Il neo-chavismo dei dilettanti allo sbaraglio

Nato per combattere il precariato il cosiddetto “decreto dignità” servirà esclusivamente ad aumentare la disoccupazione. Di fronte al rischio di onerosi contenziosi giudiziari provocato dal provvedimento fortemente voluto dal ministro del Lavoro Luigi Di Maio, non ci sarà un solo imprenditore preoccupato di tenere in piedi la propria azienda che si sognerà di procedere a nuove assunzioni. Che dire poi delle aziende condannate alla delocalizzazione per l’eccessiva pressione fiscale e burocratica italiana? Come si comporteranno di fronte alla prospettiva di dover restituire con interessi usurari gli eventuali benefici ottenuti dallo stato in caso di trasferimento all’estero? Pagheranno e fuggiranno oppure scaricheranno i loro problemi e le loro precarietà sulla cassa integrazione e l’uscita dalla produzione e dal mercato?
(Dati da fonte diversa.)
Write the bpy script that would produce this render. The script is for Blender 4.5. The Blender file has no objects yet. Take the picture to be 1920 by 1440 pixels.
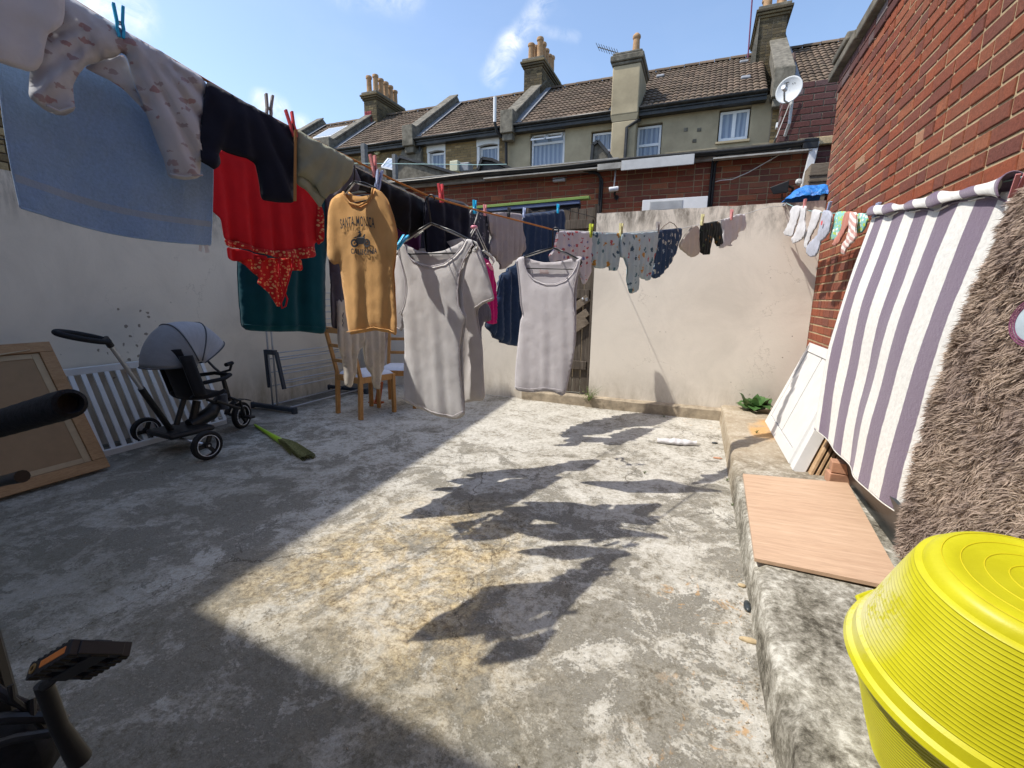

Le critiche al decreto, dunque, non mancano. Ma la principale è di natura culturale. Perché il provvedimento è figlio di una concezione autoritaria che non deriva neppure dal dirigismo d’ispirazione marxista della seconda metà del secolo scorso ma è una diretta emanazione del più recente chavismo e madurismo venezuelano adattato alla realtà italiana.

Non stupisce che Di Maio faccia riferimento a queste concezioni dando per scontato che il lavoro nasca dai decreti e non dallo sviluppo e che la società nazionale sia chiusa e sbarrata agli effetti dell’economia europea e mondiale. Anche se lo scambia per il Cile il suo riferimento culturale è il Venezuela oppresso dai post-fascisti del Sud America. Ciò che stupisce è che per non entrare immediatamente in conflitto con l’alleato contingente del governo la Lega abbia accettato un provvedimento che rappresenta una sberla in faccia per quella parte del proprio elettorato formata dai ceti produttivi delle regioni settentrionali.

Questi ceti hanno dato e danno fiducia al messaggio portato avanti da Matteo Salvini nella convinzione che il cambiamento significhi la liberazione dell’economia dal peso insopportabile del dirigismo e burocraticismo dei decenni di egemonia cattocomunista. Ma che succede se si accorgono che il cambiamento della liberazione diventa il cambiamento della regressione verso l’autoritarismo chavista dei dilettanti allo sbaraglio?